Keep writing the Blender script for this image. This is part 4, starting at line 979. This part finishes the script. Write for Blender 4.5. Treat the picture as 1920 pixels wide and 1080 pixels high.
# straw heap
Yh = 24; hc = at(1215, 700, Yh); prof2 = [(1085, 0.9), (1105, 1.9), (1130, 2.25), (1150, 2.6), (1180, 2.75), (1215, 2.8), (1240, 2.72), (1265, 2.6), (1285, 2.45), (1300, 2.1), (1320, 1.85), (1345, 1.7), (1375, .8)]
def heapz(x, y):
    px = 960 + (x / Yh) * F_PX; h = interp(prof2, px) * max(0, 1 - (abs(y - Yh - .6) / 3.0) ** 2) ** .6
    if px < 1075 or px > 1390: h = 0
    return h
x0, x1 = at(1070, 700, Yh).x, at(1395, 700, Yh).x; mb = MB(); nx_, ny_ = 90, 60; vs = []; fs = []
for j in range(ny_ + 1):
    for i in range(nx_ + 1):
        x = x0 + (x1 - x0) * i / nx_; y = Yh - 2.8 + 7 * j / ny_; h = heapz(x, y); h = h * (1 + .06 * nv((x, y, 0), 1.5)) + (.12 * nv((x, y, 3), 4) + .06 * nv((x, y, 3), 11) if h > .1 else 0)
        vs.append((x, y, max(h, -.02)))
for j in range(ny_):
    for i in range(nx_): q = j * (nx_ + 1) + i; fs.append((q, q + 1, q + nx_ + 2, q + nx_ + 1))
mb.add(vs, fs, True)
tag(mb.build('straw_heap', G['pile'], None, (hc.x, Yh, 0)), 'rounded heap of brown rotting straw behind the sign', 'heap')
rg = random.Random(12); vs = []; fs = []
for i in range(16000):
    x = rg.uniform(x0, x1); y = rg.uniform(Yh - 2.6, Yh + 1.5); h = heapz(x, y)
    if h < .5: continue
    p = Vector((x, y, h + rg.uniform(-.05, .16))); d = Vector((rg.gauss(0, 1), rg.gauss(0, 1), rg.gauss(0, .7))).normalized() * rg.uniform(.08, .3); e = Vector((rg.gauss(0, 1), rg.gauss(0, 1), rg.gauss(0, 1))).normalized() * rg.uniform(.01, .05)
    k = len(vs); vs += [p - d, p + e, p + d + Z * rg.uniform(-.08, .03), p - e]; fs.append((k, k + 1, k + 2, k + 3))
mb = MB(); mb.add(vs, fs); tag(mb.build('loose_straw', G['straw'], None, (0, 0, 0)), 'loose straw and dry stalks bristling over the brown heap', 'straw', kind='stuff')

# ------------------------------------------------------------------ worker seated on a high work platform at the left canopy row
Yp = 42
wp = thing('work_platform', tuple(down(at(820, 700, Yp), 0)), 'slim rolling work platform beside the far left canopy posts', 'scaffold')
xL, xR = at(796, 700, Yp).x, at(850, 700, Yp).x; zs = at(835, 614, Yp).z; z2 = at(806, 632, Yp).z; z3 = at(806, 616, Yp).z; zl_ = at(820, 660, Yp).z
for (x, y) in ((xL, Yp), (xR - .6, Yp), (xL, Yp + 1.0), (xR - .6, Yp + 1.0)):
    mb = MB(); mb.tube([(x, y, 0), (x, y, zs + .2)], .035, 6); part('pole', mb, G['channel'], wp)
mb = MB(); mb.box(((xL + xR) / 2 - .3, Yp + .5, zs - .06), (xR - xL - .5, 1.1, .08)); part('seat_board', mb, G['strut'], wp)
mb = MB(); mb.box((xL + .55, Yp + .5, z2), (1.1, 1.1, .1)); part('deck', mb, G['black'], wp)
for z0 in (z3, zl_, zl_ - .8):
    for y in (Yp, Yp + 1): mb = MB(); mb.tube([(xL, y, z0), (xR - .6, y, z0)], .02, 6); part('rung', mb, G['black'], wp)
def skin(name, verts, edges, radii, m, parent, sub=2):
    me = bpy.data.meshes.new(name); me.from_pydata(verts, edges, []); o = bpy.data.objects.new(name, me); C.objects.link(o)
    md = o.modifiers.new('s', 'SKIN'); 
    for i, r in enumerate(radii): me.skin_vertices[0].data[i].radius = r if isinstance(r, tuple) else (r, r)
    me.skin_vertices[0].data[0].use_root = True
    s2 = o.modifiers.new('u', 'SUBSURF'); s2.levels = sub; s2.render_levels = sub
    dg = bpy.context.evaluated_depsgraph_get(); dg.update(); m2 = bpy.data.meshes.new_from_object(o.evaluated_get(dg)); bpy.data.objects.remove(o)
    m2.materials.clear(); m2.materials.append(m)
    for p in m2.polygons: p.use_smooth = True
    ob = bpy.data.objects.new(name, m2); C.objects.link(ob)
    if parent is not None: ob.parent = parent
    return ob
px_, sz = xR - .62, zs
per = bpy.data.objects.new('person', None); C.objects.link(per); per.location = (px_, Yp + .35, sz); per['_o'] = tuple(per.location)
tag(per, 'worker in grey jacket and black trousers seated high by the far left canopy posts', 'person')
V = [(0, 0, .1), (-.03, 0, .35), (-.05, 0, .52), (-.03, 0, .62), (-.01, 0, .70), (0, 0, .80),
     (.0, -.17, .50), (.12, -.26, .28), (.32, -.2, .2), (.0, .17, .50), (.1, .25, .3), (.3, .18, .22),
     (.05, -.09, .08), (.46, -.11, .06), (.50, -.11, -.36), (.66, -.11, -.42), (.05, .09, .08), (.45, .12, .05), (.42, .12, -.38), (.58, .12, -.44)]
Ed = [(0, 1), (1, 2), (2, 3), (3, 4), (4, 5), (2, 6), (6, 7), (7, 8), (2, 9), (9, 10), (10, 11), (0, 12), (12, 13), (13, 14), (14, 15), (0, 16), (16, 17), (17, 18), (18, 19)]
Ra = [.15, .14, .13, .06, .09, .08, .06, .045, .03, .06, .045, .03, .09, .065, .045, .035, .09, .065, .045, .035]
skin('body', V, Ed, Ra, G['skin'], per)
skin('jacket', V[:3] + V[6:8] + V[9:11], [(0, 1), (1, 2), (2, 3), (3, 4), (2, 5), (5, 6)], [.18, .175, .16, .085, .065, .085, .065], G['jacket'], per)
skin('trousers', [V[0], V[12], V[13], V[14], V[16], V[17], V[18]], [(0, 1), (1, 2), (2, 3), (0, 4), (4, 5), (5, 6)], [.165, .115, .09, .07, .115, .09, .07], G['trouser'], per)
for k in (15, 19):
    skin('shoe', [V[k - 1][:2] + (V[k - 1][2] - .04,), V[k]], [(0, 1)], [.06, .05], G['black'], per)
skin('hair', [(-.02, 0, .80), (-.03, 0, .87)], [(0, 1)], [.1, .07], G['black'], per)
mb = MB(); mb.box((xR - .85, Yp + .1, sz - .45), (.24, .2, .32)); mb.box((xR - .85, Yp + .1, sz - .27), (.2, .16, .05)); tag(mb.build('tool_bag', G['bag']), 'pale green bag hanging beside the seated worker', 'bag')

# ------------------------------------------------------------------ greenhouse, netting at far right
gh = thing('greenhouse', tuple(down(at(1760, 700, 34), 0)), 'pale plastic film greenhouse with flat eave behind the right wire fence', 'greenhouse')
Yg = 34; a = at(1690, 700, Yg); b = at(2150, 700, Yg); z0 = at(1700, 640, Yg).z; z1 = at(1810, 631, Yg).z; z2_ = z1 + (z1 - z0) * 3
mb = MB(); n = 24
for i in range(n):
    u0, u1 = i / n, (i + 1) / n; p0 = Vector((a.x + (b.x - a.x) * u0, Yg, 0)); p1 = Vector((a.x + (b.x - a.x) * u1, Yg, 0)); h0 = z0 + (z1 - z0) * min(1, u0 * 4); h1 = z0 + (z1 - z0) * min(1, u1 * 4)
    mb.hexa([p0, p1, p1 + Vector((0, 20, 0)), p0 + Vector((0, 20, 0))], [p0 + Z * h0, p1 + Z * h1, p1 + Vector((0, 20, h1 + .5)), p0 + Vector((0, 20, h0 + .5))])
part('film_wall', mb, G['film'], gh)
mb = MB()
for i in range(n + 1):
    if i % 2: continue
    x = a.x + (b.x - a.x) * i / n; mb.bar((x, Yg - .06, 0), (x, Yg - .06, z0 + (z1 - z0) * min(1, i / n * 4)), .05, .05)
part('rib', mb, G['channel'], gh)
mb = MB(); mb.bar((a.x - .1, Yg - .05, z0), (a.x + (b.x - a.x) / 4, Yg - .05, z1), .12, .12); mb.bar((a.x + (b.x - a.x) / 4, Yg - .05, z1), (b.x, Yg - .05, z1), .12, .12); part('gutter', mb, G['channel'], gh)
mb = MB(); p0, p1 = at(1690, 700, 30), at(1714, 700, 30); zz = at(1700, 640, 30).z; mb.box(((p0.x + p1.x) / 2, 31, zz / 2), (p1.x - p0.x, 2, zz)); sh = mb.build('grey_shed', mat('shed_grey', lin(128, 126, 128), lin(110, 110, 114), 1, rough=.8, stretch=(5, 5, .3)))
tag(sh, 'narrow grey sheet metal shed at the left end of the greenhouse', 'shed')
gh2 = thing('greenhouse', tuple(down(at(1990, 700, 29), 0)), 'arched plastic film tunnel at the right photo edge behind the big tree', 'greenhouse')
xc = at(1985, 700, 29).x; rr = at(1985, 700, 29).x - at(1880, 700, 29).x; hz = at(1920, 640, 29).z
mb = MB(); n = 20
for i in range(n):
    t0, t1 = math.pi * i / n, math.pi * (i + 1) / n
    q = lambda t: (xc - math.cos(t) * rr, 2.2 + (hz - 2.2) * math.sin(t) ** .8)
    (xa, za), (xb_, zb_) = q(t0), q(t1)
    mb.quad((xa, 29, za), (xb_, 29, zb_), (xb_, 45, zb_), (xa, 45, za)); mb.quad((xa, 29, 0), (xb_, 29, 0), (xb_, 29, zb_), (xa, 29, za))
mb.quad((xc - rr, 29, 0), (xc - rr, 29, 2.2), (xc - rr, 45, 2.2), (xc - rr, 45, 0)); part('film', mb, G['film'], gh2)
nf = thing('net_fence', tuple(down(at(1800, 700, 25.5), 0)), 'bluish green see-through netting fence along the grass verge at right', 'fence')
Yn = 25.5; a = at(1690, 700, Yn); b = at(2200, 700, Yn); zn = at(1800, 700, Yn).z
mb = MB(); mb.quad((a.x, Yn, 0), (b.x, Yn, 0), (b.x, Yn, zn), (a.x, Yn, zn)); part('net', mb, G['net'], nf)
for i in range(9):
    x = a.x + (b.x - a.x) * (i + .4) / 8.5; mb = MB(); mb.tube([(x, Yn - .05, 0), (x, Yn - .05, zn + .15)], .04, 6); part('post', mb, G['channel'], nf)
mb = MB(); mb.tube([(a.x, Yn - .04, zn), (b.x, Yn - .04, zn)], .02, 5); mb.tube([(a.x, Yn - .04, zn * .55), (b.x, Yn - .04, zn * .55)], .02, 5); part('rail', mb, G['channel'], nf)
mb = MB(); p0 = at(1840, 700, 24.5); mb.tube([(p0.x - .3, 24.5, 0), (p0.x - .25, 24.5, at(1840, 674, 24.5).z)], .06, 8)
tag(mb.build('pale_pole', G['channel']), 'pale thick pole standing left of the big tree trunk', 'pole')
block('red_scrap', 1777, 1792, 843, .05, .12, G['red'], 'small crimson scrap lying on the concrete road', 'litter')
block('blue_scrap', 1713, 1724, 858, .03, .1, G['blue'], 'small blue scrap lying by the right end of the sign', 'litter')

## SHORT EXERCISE
Take each line of the material that contains the word "high" and list it.

## EXERCISE ANSWER
Keep writing the Blender script for this image. This is part 4, starting at line 979. This part finishes the script. Write for Blender 4.5. Treat the picture as 1920 pixels wide and 1080 pixels high.
# ------------------------------------------------------------------ worker seated on a high work platform at the left canopy row
tag(per, 'worker in grey jacket and black trousers seated high by the far left canopy posts', 'person')